§ **What the task requires**
Pictures within the data are to be left out; everything else must be reproduced exactly.

-- Begin Data --

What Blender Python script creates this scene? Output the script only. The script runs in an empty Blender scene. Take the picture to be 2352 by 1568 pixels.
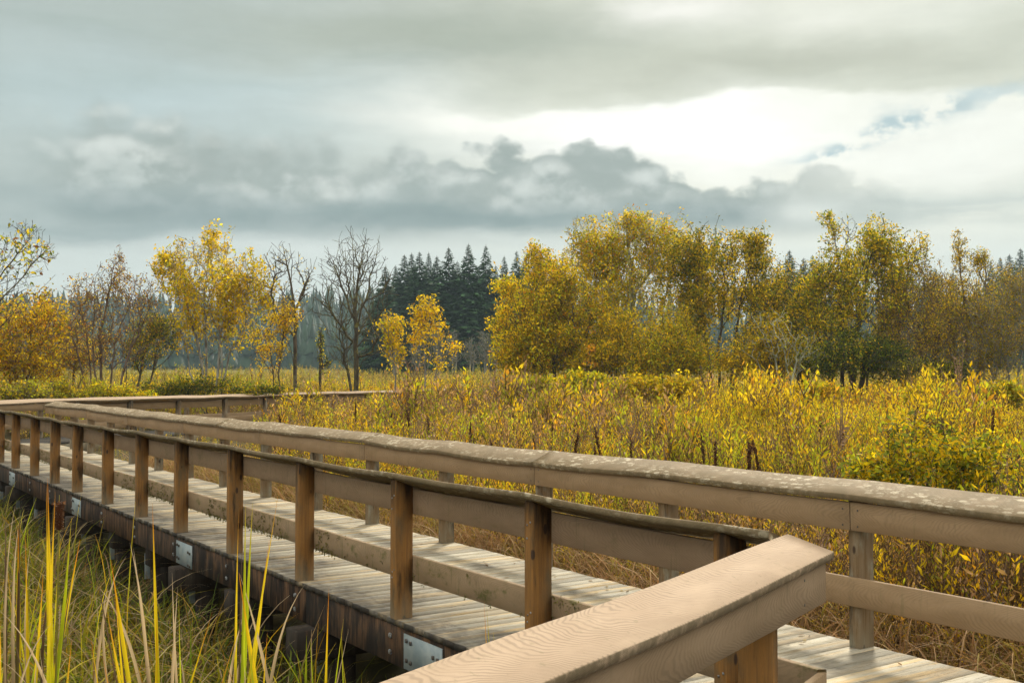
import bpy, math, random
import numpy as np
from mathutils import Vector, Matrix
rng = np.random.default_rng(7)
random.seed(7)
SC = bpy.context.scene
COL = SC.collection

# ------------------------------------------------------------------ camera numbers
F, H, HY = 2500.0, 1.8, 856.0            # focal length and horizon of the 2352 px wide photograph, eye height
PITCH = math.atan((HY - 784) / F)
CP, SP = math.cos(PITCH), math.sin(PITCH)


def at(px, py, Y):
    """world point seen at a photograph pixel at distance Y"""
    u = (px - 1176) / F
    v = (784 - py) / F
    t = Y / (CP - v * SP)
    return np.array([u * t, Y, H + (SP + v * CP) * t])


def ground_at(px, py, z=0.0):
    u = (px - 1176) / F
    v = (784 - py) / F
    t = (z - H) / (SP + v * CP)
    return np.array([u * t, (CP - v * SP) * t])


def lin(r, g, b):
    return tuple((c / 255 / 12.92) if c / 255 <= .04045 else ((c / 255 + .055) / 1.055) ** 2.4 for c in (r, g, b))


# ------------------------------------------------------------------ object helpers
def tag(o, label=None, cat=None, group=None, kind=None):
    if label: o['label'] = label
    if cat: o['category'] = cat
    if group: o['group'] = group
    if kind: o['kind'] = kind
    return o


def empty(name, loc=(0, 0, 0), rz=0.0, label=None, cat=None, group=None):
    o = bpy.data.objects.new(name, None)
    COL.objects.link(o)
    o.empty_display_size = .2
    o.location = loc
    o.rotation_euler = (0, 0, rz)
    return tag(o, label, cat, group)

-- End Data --

§ **Solution**
What Blender Python script creates this scene? Output the script only. The script runs in an empty Blender scene. Take the picture to be 2352 by 1568 pixels.
import bpy, math, random
import numpy as np
from mathutils import Vector, Matrix
rng = np.random.default_rng(7)
random.seed(7)
SC = bpy.context.scene
COL = SC.collection

# ------------------------------------------------------------------ camera numbers
F, H, HY = 2500.0, 1.8, 856.0            # focal length and horizon of the 2352 px wide photograph, eye height
PITCH = math.atan((HY - 784) / F)
CP, SP = math.cos(PITCH), math.sin(PITCH)


def at(px, py, Y):
    """world point seen at a photograph pixel at distance Y"""
    u = (px - 1176) / F
    v = (784 - py) / F
    t = Y / (CP - v * SP)
    return np.array([u * t, Y, H + (SP + v * CP) * t])


def ground_at(px, py, z=0.0):
    u = (px - 1176) / F
    v = (784 - py) / F
    t = (z - H) / (SP + v * CP)
    return np.array([u * t, (CP - v * SP) * t])


def lin(r, g, b):
    return tuple((c / 255 / 12.92) if c / 255 <= .04045 else ((c / 255 + .055) / 1.055) ** 2.4 for c in (r, g, b))


# ------------------------------------------------------------------ object helpers
def tag(o, label=None, cat=None, group=None, kind=None):
    if label: o['label'] = label
    if cat: o['category'] = cat
    if group: o['group'] = group
    if kind: o['kind'] = kind
    return o


def empty(name, loc=(0, 0, 0), rz=0.0, label=None, cat=None, group=None):
    o = bpy.data.objects.new(name, None)
    COL.objects.link(o)
    o.empty_display_size = .2
    o.location = loc
    o.rotation_euler = (0, 0, rz)
    return tag(o, label, cat, group)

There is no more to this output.